Saturday, July 9, 2016

Read in 2016: Non-Fiction books

Thank you for the kind welcome back comments in the end of the last post, friends! It's good to see you guys still around. 

So, to ease back into the swing of things, here are five out of 12 books I've read this year - non-fiction. I never used to be a big non-fiction reader, but this has changed vastly in the past few years' time, largely thanks to the other book bloggers. Looking at this selection of books, I realise there is nothing random here. Once I stopped eating meat, my focus also shifted to the other areas of human consumption, and I sought out some reads that seemed interesting.

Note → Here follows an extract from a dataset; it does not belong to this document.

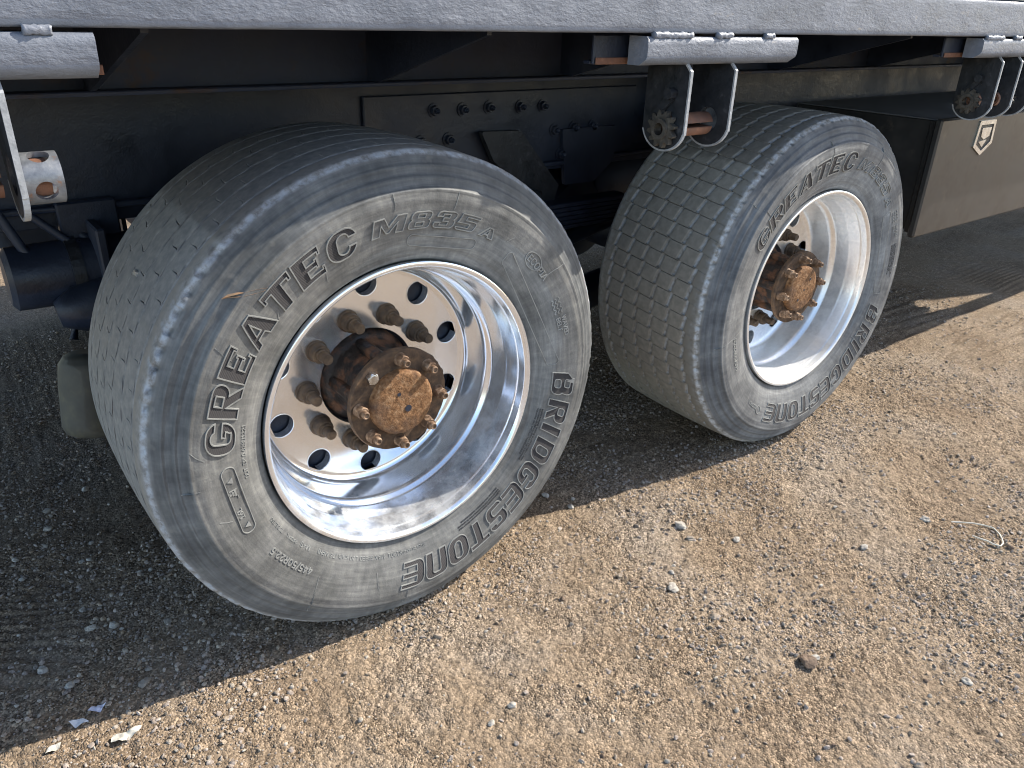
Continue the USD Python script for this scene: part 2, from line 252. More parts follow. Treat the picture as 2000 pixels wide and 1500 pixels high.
mat('dirt', {'c': ('geometry', {}), 'n1': ('noise_texture', {'scale': 2.3, 'detail': 8., 'roughness': .6}), 'n2': ('noise_texture', {'scale': 38., 'detail': 6., 'roughness': .65}),
    'v': ('voronoi_texture', {'scale': 270., 'randomness': 1.}), 'v2': ('voronoi_texture', {'scale': 95., 'randomness': 1.}), 'bw': ('rgb_to_bw', {}), 'bw2': ('rgb_to_bw', {}),
    'r1': ('rgb_ramp', {'ramp': [(.32, (.160, .116, .078)), (.5, (.208, .158, .110)), (.68, (.226, .184, .142))]}),
    'g': ('rgb_ramp', {'ramp': [(.15, (.42, .40, .38)), (.5, (.92, .92, .92)), (.85, (1.9, 1.88, 1.85))]}),
    'mg': ('mix_color', {'blend_type': 'multiply', 'fac': .72}), 'vf': ('map_range', {'from_min': .40, 'from_max': .58, 'to_min': .50, 'to_max': 1., 'clamp': True}), 'n4': ('noise_texture', {'scale': 5.5, 'detail': 5., 'roughness': .6}), 'bs': ('math', {'math_type': 'multiply', 'value2': .75}),
    'g2': ('rgb_ramp', {'ramp': [(.3, (.72, .70, .68)), (.7, (1.25, 1.25, 1.25))]}), 'mg2': ('mix_color', {'blend_type': 'multiply', 'fac': .8, 'use_clamp': False}),
    'b1': ('bump', {'distance': .004, 'strength': .6, 'invert': True}), 'b2': ('bump', {'distance': .006, 'strength': .45, 'invert': True}), 'b3': ('bump', {'distance': .006, 'strength': .6}),
    'p': ('principled_bsdf', {'roughness': .92, 'specular_ior_level': .15})},
    [('c.position', 'n1.vector'), ('c.position', 'n2.vector'), ('c.position', 'v.vector'), ('c.position', 'v2.vector'), ('n1.fac', 'r1.fac'), ('v.color', 'bw.color'), ('bw.val', 'g.fac'),
     ('r1.color', 'mg.a'), ('g.color', 'mg.b'), ('n2.fac', 'g2.fac'), ('mg.result', 'mg2.a'), ('g2.color', 'mg2.b'), ('mg2.result', 'p.base_color'),
     ('c.position', 'n4.vector'), ('n4.fac', 'vf.value'), ('vf.result', 'mg.fac'), ('vf.result', 'bs.value1'), ('bs.value', 'b1.strength'), ('v.distance', 'b1.height'), ('v2.distance', 'b2.height'), ('n2.fac', 'b3.height'), ('b3.normal', 'b2.normal'), ('b2.normal', 'b1.normal'), ('b1.normal', 'p.normal')])
for i, cols in enumerate(([(.0, (.18, .135, .092)), (.5, (.27, .21, .15)), (1, (.42, .345, .265))], [(.0, (.17, .135, .108)), (.5, (.28, .232, .195)), (1, (.44, .385, .335))], [(.0, (.24, .20, .155)), (.7, (.35, .305, .25)), (1, (.50, .45, .385))])):
    mat(f'grain_{i}', {'r': ('rgb_ramp', {'ramp': cols}), 'c': ('geometry', {}), 'n': ('noise_texture', {'scale': 130., 'detail': 2., 'roughness': .7}), 'm': ('map_range', {'from_min': .28, 'from_max': .72, 'clamp': True}),
        'p': ('principled_bsdf', {'roughness': .9, 'specular_ior_level': .2})}, [('c.position', 'n.vector'), ('n.fac', 'm.value'), ('m.result', 'r.fac'), ('r.color', 'p.base_color')])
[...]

Look at all the tasty non-fiction :)
Into the Wild, Jon Krakauer - 4/5
I had been planning to read some Krakauer for a long time, but didn't actually get to it until last year after seeing the movie Everest, in which Krakauer is one of the characters and which depicts the same events as Krakauer in his book Into Thin Air (which I inhaled right after I watched the movie - pun intended). So I bought two more of his books, this one and Eiger Dreams, the latter is a selection of essays about mountain climbing. 
Into the Wild was not a new story for me, as I had seen the movie a long time ago. Still, the book was enjoyable and poses some very interesting questions/dilemmas about what it means to be an individual in a society.

Overdressed: The Shockingly High Cost of Cheap Fashion, Elizabeth L. Cline - 3/5
Much like the recent documentary made on the same topic, The True Cost, Overdressed offers a look into where our clothes really come from, how the cycle of a year in fashion has changed, and the catastrophic consequences it has had. Even without learning about this topic I never felt comfortable buying a nearly-for-free piece of clothing from H&M or some other fast fashion chain - not because I'm a snob but because I realised this price has to be paid by someone. Overdressed and The True Cost introduce you to the people who pay for many people's overconsumption tendencies. (For example, the 2013 Rana Plaza collapse.)

No More Dirty Looks, Siobhan O'Connor, Alexandra Spunt - 3/5
The better part of the last year I was struggling with an allergic flare, mostly on my face (fun times!) It was a face wash triggered allergy, which is what led me to read this book about the very dirty beauty industry. Some parts feel a bit dated by now (first published in 2010), but nevertheless it is a good introduction to the topic. I've since bought a few more books on this.

Fast Food Nation, Eric Schlosser - 5/5
The Best Book so far this year. It had been sitting on my shelf for at least a year until I decided to pick it up. This book is so thorough and so well researched. I usually do not add anything on the Goodreads once I finish the book (aside from the rating), but this I wrote after finishing Fast Food Nation:

Don't expect this to be anything like Super Size Me. This is a very serious, a very matter-of-fact, a very well researched book. More depressing than American Psycho, In the Miso Soup & Requiem for a Dream combined.

   Swallow This, Joanna Blythman - 3/5
... and continuing with "where our food really comes from". Sufficient to say it's also pretty eye-opening, somewhere in the middle I had the thought that soon I will not dare to eat anything... Good thing - it has completely cured me from the bad habit of getting some pre-processed foods from the store, ever. Cos it's not food, really. And I don't want to eat no-food.

4 comments:

  1. I generally read fiction (and young adult fiction, at that), but I've been trying to get into nonfiction. A lot of nonfiction books that people point out to me just don't interest me at all, so I would end up never finishing them and in a reading slump. However, I think biographies might be my middle ground, so I think I'm going to give that a go!